> **STATED EXERCISE**:
Restate the opening lines of the material below word for word, stopping after the line that contains "rng = np.random.default_rng(7)".

> **SUPPLIED DATA**:
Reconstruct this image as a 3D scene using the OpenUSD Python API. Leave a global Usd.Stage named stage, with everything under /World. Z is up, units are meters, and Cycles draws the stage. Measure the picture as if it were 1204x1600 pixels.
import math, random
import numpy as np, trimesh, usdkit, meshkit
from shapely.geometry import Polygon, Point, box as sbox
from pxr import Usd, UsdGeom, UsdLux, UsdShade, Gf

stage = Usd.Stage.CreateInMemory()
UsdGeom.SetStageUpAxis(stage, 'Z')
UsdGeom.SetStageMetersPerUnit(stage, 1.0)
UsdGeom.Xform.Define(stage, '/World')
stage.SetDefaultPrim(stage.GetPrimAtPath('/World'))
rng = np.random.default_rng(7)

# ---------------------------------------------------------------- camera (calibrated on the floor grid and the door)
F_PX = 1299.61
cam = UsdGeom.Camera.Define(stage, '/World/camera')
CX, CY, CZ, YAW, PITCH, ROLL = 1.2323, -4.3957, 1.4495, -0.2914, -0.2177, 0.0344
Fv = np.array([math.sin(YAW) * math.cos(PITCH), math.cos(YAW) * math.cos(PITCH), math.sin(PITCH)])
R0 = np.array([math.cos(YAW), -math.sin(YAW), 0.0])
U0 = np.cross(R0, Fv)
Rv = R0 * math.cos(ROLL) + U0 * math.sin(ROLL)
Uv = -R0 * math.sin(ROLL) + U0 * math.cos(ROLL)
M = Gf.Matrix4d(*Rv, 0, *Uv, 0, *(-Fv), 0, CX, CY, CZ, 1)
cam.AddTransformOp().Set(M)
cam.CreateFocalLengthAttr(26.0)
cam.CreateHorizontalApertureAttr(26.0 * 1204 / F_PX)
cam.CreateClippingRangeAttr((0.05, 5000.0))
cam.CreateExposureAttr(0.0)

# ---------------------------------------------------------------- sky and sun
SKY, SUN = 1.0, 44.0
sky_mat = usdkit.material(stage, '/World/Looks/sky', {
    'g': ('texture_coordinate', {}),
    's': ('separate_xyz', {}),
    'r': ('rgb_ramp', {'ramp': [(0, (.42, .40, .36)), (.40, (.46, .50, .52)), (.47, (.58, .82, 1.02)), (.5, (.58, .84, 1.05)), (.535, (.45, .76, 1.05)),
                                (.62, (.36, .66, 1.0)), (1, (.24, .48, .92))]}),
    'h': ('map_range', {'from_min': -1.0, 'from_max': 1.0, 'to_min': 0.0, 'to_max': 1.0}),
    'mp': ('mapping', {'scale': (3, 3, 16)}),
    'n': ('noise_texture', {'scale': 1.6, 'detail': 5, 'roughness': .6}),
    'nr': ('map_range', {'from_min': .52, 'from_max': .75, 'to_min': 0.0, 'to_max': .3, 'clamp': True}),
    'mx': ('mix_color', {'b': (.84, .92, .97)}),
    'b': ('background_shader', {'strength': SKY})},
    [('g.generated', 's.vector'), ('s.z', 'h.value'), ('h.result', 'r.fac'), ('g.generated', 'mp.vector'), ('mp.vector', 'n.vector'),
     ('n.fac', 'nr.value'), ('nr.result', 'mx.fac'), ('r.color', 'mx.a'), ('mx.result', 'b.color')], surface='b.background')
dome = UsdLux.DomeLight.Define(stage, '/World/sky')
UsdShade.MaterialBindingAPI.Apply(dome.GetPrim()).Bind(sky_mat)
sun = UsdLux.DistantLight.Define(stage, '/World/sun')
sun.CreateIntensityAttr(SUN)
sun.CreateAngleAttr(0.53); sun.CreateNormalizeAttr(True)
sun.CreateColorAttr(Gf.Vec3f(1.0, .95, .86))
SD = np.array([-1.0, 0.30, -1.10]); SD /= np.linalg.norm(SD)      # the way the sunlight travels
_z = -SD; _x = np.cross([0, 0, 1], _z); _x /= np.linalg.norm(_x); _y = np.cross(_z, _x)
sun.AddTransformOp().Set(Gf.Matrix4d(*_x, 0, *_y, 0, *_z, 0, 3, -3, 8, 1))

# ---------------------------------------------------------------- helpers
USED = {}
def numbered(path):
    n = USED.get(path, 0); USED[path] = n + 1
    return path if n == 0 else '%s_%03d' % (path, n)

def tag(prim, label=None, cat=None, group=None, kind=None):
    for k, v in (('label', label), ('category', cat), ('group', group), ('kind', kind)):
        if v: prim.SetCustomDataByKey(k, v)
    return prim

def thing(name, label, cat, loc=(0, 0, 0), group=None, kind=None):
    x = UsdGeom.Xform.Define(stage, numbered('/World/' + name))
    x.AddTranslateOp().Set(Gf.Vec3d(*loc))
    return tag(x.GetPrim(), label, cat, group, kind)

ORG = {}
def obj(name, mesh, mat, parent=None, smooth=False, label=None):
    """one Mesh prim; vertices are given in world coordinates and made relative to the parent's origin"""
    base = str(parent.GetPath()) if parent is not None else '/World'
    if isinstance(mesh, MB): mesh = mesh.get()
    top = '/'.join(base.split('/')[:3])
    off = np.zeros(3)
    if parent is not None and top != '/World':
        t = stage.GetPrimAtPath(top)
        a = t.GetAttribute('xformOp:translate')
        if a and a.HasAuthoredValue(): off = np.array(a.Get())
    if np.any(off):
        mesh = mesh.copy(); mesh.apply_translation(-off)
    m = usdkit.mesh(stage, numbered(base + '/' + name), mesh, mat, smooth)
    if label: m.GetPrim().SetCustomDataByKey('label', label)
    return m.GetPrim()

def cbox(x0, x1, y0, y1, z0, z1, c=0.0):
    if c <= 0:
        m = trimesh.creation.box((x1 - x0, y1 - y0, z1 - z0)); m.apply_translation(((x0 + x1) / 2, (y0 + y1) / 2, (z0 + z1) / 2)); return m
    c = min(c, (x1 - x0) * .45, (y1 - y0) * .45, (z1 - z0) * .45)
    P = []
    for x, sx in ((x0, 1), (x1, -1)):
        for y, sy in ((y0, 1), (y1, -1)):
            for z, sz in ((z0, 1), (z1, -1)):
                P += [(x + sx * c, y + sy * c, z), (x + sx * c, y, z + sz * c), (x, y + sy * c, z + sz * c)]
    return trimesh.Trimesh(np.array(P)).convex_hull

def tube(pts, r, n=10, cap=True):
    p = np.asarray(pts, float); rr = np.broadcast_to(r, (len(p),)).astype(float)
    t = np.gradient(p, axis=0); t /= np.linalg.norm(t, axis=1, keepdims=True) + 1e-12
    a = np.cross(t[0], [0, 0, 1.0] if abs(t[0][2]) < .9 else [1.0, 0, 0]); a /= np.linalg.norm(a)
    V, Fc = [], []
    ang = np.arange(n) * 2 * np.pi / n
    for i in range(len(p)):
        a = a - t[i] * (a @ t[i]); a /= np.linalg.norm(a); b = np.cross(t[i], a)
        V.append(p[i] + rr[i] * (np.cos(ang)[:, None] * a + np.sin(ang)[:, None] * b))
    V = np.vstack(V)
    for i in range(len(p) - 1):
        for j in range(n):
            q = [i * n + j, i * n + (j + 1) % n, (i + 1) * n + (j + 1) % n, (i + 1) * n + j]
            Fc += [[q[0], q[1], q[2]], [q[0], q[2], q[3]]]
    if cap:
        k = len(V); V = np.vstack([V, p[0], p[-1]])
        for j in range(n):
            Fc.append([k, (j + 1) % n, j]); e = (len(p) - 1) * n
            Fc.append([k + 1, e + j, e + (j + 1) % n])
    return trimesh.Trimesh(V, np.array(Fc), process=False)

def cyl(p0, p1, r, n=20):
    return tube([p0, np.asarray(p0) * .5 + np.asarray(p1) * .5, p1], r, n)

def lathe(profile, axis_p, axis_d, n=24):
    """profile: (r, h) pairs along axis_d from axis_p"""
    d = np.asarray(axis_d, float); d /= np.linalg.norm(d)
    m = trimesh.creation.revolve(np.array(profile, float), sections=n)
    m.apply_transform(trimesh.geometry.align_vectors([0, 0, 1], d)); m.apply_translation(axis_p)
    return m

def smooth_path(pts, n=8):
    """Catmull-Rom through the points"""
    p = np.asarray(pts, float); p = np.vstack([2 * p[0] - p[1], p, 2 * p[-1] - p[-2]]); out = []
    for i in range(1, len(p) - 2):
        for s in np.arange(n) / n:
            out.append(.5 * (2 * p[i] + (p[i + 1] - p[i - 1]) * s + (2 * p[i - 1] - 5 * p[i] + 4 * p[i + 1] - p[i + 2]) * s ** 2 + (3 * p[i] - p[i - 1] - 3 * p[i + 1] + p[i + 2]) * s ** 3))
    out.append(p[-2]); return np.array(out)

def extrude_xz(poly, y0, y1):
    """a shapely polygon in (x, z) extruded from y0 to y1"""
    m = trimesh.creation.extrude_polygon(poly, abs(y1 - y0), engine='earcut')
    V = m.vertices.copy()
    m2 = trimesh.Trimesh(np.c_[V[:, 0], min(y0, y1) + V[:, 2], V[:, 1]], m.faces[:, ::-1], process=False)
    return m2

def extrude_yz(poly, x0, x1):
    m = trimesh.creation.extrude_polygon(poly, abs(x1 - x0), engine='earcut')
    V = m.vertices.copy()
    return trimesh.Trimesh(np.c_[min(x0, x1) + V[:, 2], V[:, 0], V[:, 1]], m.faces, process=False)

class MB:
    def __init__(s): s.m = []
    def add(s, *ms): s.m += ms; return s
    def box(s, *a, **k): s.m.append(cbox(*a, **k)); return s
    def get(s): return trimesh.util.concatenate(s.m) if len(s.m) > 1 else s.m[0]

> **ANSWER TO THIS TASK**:
Reconstruct this image as a 3D scene using the OpenUSD Python API. Leave a global Usd.Stage named stage, with everything under /World. Z is up, units are meters, and Cycles draws the stage. Measure the picture as if it were 1204x1600 pixels.
import math, random
import numpy as np, trimesh, usdkit, meshkit
from shapely.geometry import Polygon, Point, box as sbox
from pxr import Usd, UsdGeom, UsdLux, UsdShade, Gf

stage = Usd.Stage.CreateInMemory()
UsdGeom.SetStageUpAxis(stage, 'Z')
UsdGeom.SetStageMetersPerUnit(stage, 1.0)
UsdGeom.Xform.Define(stage, '/World')
stage.SetDefaultPrim(stage.GetPrimAtPath('/World'))
rng = np.random.default_rng(7)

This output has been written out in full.